Hay una pintura de principios del siglo XVI en las galerías de la Universidad de Bolonia que muestra la espantosa muerte de San Casiano de Imola a manos de sus propios alumnos. La leyenda es conocida aunque vale la pena repasarla: se cuenta que Casiano era un cristiano que huía del Imperio Romano, y encontró un puesto de maestro en la ciudad de Imola hasta que fue descubierto y expuesto. En las hagiografías de los santos se destaca su pasión por la lectura y escritura que inculcó a sus alumnos. Esto confirmaría el alto precio del castigo aplicado a Casiano: tortura y muerte a manos de una turba de jóvenes estudiantes (algunos supuestamente incluso trajeron sus punzones afilados). La pintura de Bolonia es, de hecho, una miniatura de aproximadamente cinco por siete pulgadas, en la que podemos ver a ocho jóvenes estudiantes golpeando a Casiano desnudo y atado a un tronco. El pintor anónimo ha elegido cuidadosamente que todas las figuras den la espalda al espectador, a excepción de un estudiante en el extremo derecho de la pintura que parece sostener una especie de cuenco en el aire. Éste parece estar desconectado de la multitud frenética. Y, sin embargo, no hay heridas ni contusiones en el cuerpo de Casiano, lo que podría ser una declaración alegórica del pintor sobre la condición del mártir, o, más literalmente, denotar el simple hecho de que el cruel festín acaba de comenzar. El rostro parece poseído por una monótona incredulidad que aún no llega a expresar el éxtasis del sufrimiento corpóreo. Definitivamente su postura es la de un humillado en medio de un acto tan violento y atroz. Esto se destaca por la escenografía del asalto, que no parece tener lugar al aire libre, sino en una habitación extraña cuya única salida se devela desde una oscura y siniestra franja negra al lado izquierdo de la pintura.

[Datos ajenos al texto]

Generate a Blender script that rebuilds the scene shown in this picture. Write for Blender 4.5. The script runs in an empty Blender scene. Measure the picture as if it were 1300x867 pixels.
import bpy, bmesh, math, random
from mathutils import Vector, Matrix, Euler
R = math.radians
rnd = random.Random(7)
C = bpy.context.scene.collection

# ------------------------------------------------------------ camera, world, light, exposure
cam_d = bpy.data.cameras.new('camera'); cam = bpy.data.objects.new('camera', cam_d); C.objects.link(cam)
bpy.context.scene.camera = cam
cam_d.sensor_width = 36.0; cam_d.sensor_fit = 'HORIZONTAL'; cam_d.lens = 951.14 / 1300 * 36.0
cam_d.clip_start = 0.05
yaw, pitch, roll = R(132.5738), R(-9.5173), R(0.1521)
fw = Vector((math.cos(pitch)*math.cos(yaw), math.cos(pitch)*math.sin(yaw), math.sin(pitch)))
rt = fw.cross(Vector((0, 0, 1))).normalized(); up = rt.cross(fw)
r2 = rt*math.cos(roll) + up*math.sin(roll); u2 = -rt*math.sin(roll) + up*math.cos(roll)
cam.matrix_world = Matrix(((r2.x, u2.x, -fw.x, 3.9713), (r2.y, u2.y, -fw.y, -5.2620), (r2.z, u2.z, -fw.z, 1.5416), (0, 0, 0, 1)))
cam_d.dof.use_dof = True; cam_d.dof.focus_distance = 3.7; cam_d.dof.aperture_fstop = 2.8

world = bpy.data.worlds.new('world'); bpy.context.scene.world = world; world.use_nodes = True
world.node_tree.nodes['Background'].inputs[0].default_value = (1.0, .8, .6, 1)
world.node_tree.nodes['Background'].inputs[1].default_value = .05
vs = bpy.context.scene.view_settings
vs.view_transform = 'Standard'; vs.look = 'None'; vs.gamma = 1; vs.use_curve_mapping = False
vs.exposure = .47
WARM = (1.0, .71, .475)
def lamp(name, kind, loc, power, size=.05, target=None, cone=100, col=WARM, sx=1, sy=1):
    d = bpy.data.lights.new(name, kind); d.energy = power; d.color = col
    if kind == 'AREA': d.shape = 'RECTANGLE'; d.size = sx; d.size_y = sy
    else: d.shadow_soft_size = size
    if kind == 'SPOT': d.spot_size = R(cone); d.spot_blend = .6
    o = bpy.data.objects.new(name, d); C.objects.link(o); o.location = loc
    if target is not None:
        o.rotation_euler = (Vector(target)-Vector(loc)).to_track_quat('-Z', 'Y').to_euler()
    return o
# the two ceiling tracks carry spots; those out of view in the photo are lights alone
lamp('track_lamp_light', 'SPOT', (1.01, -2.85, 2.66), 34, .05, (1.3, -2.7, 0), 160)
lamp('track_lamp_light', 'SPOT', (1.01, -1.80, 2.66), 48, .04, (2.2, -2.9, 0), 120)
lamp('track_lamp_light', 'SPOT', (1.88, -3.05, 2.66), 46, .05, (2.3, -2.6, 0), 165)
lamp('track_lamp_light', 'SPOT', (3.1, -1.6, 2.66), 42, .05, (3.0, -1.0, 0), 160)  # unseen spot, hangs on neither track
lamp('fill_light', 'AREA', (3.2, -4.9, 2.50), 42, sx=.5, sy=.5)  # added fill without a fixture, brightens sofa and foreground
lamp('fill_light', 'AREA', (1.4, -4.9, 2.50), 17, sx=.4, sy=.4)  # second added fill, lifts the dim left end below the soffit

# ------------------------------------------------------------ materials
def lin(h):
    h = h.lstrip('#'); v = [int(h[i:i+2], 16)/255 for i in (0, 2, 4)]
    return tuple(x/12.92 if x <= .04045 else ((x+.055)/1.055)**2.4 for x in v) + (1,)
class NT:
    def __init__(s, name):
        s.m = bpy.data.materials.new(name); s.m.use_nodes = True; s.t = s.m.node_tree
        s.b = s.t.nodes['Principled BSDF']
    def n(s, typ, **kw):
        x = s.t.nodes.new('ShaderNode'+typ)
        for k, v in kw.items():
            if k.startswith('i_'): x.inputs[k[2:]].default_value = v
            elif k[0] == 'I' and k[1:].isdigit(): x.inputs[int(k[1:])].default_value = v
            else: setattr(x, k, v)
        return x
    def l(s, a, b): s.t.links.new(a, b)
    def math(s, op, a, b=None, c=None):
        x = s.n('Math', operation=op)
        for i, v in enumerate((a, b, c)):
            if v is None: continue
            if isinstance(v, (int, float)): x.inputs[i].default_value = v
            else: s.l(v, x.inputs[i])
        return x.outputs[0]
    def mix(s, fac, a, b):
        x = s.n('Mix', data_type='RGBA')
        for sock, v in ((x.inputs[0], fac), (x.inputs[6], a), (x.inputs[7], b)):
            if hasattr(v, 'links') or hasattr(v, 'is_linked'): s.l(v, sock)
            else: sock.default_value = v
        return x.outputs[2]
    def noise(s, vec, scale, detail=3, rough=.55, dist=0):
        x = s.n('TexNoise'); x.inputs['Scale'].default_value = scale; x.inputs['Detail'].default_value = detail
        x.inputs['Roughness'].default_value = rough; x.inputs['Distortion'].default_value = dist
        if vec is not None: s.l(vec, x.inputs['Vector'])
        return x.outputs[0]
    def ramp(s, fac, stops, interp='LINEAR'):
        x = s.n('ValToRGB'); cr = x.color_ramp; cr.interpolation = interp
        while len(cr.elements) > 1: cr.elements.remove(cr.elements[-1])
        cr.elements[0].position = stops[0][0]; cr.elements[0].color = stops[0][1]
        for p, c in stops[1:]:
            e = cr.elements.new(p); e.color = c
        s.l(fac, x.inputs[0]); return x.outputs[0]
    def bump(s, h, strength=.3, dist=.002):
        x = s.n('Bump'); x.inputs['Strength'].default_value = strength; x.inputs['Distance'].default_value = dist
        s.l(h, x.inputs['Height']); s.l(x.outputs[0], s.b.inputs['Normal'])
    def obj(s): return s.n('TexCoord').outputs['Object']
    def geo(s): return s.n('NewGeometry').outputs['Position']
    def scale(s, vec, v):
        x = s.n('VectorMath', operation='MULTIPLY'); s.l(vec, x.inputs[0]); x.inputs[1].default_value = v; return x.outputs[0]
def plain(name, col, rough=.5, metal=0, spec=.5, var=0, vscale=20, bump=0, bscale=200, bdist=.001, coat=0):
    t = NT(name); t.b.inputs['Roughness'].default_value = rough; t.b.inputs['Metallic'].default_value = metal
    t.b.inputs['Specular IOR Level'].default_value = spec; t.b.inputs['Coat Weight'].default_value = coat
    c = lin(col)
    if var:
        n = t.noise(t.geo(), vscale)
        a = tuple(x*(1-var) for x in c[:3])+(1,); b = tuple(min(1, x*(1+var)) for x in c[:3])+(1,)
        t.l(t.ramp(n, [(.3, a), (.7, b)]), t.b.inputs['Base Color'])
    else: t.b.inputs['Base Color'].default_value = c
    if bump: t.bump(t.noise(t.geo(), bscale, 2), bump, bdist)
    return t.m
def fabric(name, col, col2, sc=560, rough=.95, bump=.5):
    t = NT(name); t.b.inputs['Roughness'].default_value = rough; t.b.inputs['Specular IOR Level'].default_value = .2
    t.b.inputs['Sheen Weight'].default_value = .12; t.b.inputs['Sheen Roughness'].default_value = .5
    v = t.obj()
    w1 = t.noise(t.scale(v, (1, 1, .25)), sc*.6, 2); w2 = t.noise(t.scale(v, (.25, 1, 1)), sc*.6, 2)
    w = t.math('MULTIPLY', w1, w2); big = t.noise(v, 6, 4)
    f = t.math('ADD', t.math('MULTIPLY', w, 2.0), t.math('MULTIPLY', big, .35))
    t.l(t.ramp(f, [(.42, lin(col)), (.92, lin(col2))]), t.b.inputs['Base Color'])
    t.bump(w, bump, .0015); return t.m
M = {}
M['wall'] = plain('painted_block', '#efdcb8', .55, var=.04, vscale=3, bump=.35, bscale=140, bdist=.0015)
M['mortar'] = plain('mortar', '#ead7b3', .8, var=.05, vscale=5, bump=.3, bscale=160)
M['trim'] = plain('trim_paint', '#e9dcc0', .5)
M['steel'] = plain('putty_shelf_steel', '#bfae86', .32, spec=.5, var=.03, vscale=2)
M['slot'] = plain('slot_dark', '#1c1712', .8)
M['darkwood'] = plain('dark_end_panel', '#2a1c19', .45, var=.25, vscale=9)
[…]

Este rectangulo negro devela inmediatamente la escena del martirio. En la modernidad esto nos remonta a la figura flotante de La Muerte de Marat (1793) de J.L. David que se erige como mártir secularizado en el año cero de la representación moderna. En la pintura italiana del siglo XVI aún estamos lejos de allí, pero los recursos a disposición del pintor (el mito, la profundidad, y la figura) dibujan el umbral de un nuevo tiempo histórico posreligioso. Curiosamente, la figura de San Casiano representada aquí por el anónimo pintor boloñés ensombrece nuestro presente, ya que el maestro ha sido sacrificado no tanto mediante la violencia literal de sus alumnos, sino a través de la disposición de una desvergonzada desnudez fijada por el valor y el más absoluto abandono de la misión docente. Al menos en los Estados Unidos, la larga dispensación de la “closing of the American mind” anunciada por Bloom – pero sistematizada por los patrones de la competencia, la clasificación, la colocación, la tutoría, las guerras culturales y las políticas de identidad – implica el colapso total del maestro en la figura del administrador al interior de la opaca confabulación del orden empresarial.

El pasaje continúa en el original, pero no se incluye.